How much Wall Street might actually benefit from President Donald Trump’s deregulatory agenda is coming into focus.

Last week, federal agencies rolled out plans for overhauling some of the most significant constraints imposed on banks after the 2008 financial crisis: capital requirements that are meant to make lenders better equipped to withstand losses, stress tests that assess firms’ ability to survive another economic calamity and restrictions on leverage.

On April 10, the Federal Reserve proposed making the stress tests less stressful, while tying capital demands much more closely to how banks perform in the annual exams. On April 11, the Fed and Office of the Comptroller of the Currency proposed easing limits on how much banks can rely on borrowed money by tweaking the leverage ratio rule, which is meant to prevent lenders from getting dangerously overextended.

Though compliance gurus are still poring over the details, the moves could aid Trump’s goal of stoking lending by freeing up billions of dollars of capital that banks were forced to amass in the wake of the crisis. But the proposals also indicate that regulators’ overhaul of rules will be done with a scalpel, not a machete. That means much of the post-crisis framework is probably here for the long haul.

“There is not revolutionary change here,” said Michael Alix, a partner at PricewaterhouseCoopers and a former official at the Federal Reserve Bank of New York. “The Fed is saying capital levels are about right, and stress testing is here to stay.”
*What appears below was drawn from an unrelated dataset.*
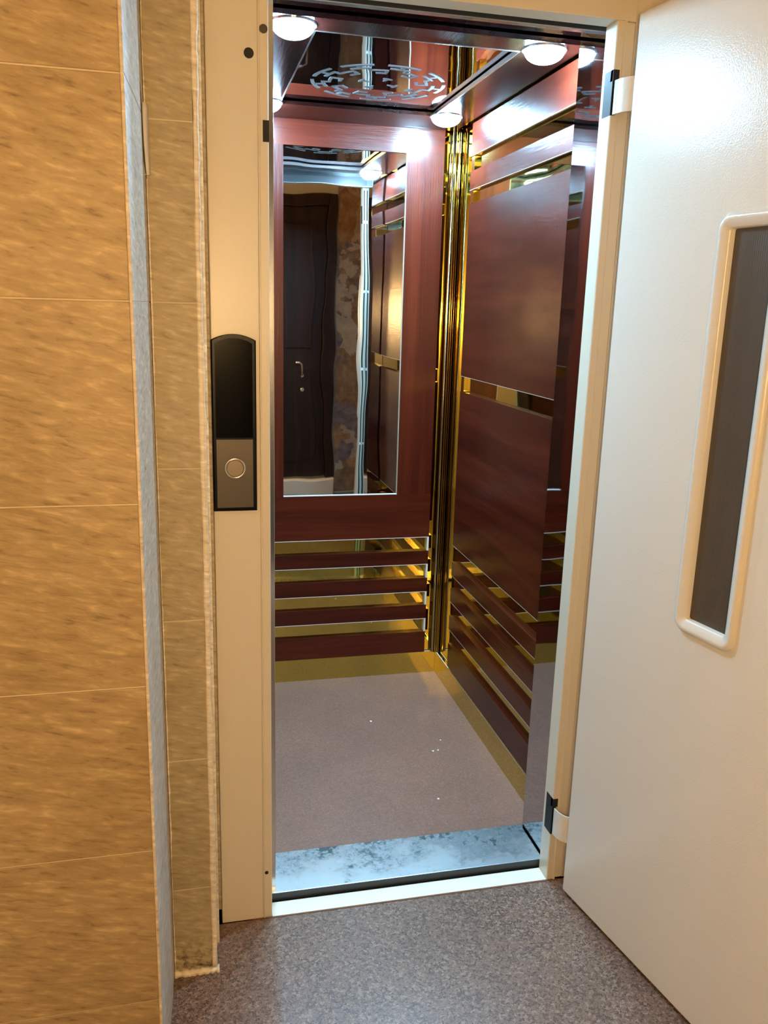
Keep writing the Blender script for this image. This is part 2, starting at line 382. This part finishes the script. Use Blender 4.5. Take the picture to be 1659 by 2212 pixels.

In the wake of the big news, the lenders’ army of Washington lobbyists have largely been silent, still trying to work out the answers to some key questions:

Who are the biggest winners?
Bank of New York Mellon Corp. and State Street Corp. could take the top prize. The custody banks, which are known for safeguarding assets rather than lending out money, could have their capital demands reduced by as much as a third. They are also poised to get further breaks in their leverage limits should Senate legislation revamping bank rules reach Trump’s desk.

The Fed’s new approach to more closely align capital with the stress tests should be good news for regional banks like SunTrust Banks Inc. and PNC Financial Services Group Inc. Such lenders would still be subject to the exams, but would benefit from from slightly easier tests and also lower capital minimums.

Some of the early assessments from Wall Street banks indicate that it might be a different story for them.

“It’s fair to say that our minimum level of capital including a management buffer would likely be higher under this proposal,” Marianne Lake, JPMorgan Chase & Co.’s chief financial officer, said on an April 13 earnings call.